Samosas 3


Be careful what you declare in a blog, it could come back at you faster than you think.

Miss Pink and I were at the Woodbridge Tavern in Guildford on Sunday night for a Battle of The Bands Comp. We were there to support Avatar who magnificently took out second place – the outright winners were The Vans.

Just after we arrived, we did a shuffle around a table looking for a place to sit. The table had family, girlfriends, band-member’s mates, uni mates and assorted crew seated around it. As we sat in this liminal social space, Miss Pink was offered a samosa or possibly samosi. She declined on our behalf and mentioned that I had blogged on this subject (Christmas samosas). She kinda shouted this over the top of one of the bands, and I hoped this news was being whipped away in a sonic vortex of chords and beats.

Why? Because people have the idea that bloggers are opinionated nerds (I know!). And I need a little less background noise to describe to people the literary-salon-like ambience that surrounds this very blog you are reading now.

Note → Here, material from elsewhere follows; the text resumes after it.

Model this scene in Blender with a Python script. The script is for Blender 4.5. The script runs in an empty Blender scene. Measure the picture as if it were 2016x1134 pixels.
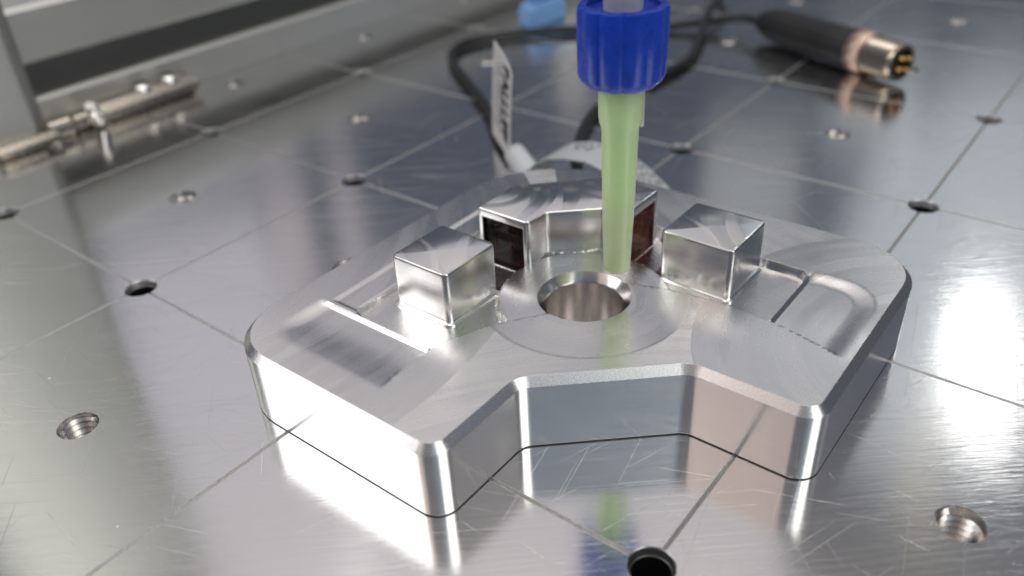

But I digress. I had indeed said – nay, blogged on The Internet – that this Christmas season, I would consume no samosas or deep fried entree treats. I thought about this as I looked down at those horrific triangular parcels of greasy joy lying on their pretentious square plate. Suddenly I was glad to be blog-quoted, while indie music swirled about my person. Miss Pink was on the ball.

Wanna keep your New Year’s resolutions in 2008? Blog about it and tell your partner.